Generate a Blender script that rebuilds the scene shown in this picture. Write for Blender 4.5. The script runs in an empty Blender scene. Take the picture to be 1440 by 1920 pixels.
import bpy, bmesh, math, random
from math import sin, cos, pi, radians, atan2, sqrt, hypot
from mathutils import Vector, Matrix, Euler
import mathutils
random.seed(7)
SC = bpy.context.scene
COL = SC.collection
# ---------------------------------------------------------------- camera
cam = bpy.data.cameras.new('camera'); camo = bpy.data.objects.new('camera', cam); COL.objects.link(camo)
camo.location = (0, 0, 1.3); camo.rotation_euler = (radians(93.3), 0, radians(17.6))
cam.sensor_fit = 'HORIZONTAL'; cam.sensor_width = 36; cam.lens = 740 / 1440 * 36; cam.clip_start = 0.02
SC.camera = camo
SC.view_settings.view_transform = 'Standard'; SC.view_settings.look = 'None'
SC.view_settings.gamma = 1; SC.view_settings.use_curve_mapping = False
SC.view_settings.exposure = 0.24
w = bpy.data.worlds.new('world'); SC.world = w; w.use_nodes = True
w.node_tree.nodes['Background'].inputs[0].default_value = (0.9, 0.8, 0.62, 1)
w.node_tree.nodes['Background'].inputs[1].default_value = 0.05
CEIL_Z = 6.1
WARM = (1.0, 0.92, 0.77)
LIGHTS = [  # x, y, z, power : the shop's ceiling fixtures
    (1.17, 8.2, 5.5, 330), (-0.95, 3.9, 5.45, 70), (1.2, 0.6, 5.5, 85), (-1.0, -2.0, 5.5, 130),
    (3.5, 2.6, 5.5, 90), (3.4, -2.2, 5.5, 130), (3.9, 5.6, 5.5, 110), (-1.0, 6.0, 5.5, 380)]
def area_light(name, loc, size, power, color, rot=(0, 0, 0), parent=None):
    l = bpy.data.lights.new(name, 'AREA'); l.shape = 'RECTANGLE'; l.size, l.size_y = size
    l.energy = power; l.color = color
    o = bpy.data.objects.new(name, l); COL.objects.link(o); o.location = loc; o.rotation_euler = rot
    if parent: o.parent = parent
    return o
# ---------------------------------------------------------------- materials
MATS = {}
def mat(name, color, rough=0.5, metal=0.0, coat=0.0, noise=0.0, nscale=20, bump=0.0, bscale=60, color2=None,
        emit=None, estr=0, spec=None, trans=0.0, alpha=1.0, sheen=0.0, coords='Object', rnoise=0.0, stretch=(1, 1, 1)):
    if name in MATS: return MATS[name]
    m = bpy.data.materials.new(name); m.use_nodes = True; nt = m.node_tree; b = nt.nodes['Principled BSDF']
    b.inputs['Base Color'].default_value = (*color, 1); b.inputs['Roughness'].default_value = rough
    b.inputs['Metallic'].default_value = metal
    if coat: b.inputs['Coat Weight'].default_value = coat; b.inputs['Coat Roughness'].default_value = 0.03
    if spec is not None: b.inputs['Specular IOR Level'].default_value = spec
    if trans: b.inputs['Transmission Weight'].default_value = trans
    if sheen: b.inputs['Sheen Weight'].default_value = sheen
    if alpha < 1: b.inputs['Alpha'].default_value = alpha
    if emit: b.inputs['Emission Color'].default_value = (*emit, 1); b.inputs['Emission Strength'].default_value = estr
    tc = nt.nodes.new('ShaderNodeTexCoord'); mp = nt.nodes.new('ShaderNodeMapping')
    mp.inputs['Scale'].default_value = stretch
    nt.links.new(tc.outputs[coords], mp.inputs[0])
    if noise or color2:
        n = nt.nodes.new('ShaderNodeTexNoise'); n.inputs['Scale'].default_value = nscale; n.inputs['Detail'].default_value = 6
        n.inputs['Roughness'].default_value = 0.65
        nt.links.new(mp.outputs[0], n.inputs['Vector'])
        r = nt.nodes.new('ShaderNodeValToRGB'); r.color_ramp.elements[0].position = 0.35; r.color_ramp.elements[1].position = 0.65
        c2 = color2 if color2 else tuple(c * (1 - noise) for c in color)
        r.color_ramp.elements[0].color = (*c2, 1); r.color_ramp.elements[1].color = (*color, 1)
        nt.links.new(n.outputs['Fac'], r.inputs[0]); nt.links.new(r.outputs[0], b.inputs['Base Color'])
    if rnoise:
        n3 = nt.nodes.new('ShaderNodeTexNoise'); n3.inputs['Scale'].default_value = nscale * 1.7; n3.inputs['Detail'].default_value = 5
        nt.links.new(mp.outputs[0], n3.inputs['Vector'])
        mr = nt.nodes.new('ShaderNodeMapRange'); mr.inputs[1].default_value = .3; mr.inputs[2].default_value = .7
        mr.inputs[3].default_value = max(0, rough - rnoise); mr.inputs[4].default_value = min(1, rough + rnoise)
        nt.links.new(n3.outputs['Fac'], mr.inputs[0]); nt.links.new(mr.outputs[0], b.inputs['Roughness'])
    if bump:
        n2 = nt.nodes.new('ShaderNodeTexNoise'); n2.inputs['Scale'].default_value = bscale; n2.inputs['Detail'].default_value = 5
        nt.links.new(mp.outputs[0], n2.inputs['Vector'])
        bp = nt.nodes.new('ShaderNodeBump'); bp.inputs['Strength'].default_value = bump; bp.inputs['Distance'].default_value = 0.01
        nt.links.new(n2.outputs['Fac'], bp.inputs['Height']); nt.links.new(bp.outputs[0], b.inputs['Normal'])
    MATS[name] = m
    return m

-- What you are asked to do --
Extract each line of the material exactly as it stands.

-- Written reply --
Generate a Blender script that rebuilds the scene shown in this picture. Write for Blender 4.5. The script runs in an empty Blender scene. Take the picture to be 1440 by 1920 pixels.
import bpy, bmesh, math, random
from math import sin, cos, pi, radians, atan2, sqrt, hypot
from mathutils import Vector, Matrix, Euler
import mathutils
random.seed(7)
SC = bpy.context.scene
COL = SC.collection
# ---------------------------------------------------------------- camera
cam = bpy.data.cameras.new('camera'); camo = bpy.data.objects.new('camera', cam); COL.objects.link(camo)
camo.location = (0, 0, 1.3); camo.rotation_euler = (radians(93.3), 0, radians(17.6))
cam.sensor_fit = 'HORIZONTAL'; cam.sensor_width = 36; cam.lens = 740 / 1440 * 36; cam.clip_start = 0.02
SC.camera = camo
SC.view_settings.view_transform = 'Standard'; SC.view_settings.look = 'None'
SC.view_settings.gamma = 1; SC.view_settings.use_curve_mapping = False
SC.view_settings.exposure = 0.24
w = bpy.data.worlds.new('world'); SC.world = w; w.use_nodes = True
w.node_tree.nodes['Background'].inputs[0].default_value = (0.9, 0.8, 0.62, 1)
w.node_tree.nodes['Background'].inputs[1].default_value = 0.05
CEIL_Z = 6.1
WARM = (1.0, 0.92, 0.77)
LIGHTS = [  # x, y, z, power : the shop's ceiling fixtures
    (1.17, 8.2, 5.5, 330), (-0.95, 3.9, 5.45, 70), (1.2, 0.6, 5.5, 85), (-1.0, -2.0, 5.5, 130),
    (3.5, 2.6, 5.5, 90), (3.4, -2.2, 5.5, 130), (3.9, 5.6, 5.5, 110), (-1.0, 6.0, 5.5, 380)]
def area_light(name, loc, size, power, color, rot=(0, 0, 0), parent=None):
    l = bpy.data.lights.new(name, 'AREA'); l.shape = 'RECTANGLE'; l.size, l.size_y = size
    l.energy = power; l.color = color
    o = bpy.data.objects.new(name, l); COL.objects.link(o); o.location = loc; o.rotation_euler = rot
    if parent: o.parent = parent
    return o
# ---------------------------------------------------------------- materials
MATS = {}
def mat(name, color, rough=0.5, metal=0.0, coat=0.0, noise=0.0, nscale=20, bump=0.0, bscale=60, color2=None,
        emit=None, estr=0, spec=None, trans=0.0, alpha=1.0, sheen=0.0, coords='Object', rnoise=0.0, stretch=(1, 1, 1)):
    if name in MATS: return MATS[name]
    m = bpy.data.materials.new(name); m.use_nodes = True; nt = m.node_tree; b = nt.nodes['Principled BSDF']
    b.inputs['Base Color'].default_value = (*color, 1); b.inputs['Roughness'].default_value = rough
    b.inputs['Metallic'].default_value = metal
    if coat: b.inputs['Coat Weight'].default_value = coat; b.inputs['Coat Roughness'].default_value = 0.03
    if spec is not None: b.inputs['Specular IOR Level'].default_value = spec
    if trans: b.inputs['Transmission Weight'].default_value = trans
    if sheen: b.inputs['Sheen Weight'].default_value = sheen
    if alpha < 1: b.inputs['Alpha'].default_value = alpha
    if emit: b.inputs['Emission Color'].default_value = (*emit, 1); b.inputs['Emission Strength'].default_value = estr
    tc = nt.nodes.new('ShaderNodeTexCoord'); mp = nt.nodes.new('ShaderNodeMapping')
    mp.inputs['Scale'].default_value = stretch
    nt.links.new(tc.outputs[coords], mp.inputs[0])
    if noise or color2:
        n = nt.nodes.new('ShaderNodeTexNoise'); n.inputs['Scale'].default_value = nscale; n.inputs['Detail'].default_value = 6
        n.inputs['Roughness'].default_value = 0.65
        nt.links.new(mp.outputs[0], n.inputs['Vector'])
        r = nt.nodes.new('ShaderNodeValToRGB'); r.color_ramp.elements[0].position = 0.35; r.color_ramp.elements[1].position = 0.65
        c2 = color2 if color2 else tuple(c * (1 - noise) for c in color)
        r.color_ramp.elements[0].color = (*c2, 1); r.color_ramp.elements[1].color = (*color, 1)
        nt.links.new(n.outputs['Fac'], r.inputs[0]); nt.links.new(r.outputs[0], b.inputs['Base Color'])
    if rnoise:
        n3 = nt.nodes.new('ShaderNodeTexNoise'); n3.inputs['Scale'].default_value = nscale * 1.7; n3.inputs['Detail'].default_value = 5
        nt.links.new(mp.outputs[0], n3.inputs['Vector'])
        mr = nt.nodes.new('ShaderNodeMapRange'); mr.inputs[1].default_value = .3; mr.inputs[2].default_value = .7
        mr.inputs[3].default_value = max(0, rough - rnoise); mr.inputs[4].default_value = min(1, rough + rnoise)
        nt.links.new(n3.outputs['Fac'], mr.inputs[0]); nt.links.new(mr.outputs[0], b.inputs['Roughness'])
    if bump:
        n2 = nt.nodes.new('ShaderNodeTexNoise'); n2.inputs['Scale'].default_value = bscale; n2.inputs['Detail'].default_value = 5
        nt.links.new(mp.outputs[0], n2.inputs['Vector'])
        bp = nt.nodes.new('ShaderNodeBump'); bp.inputs['Strength'].default_value = bump; bp.inputs['Distance'].default_value = 0.01
        nt.links.new(n2.outputs['Fac'], bp.inputs['Height']); nt.links.new(bp.outputs[0], b.inputs['Normal'])
    MATS[name] = m
    return m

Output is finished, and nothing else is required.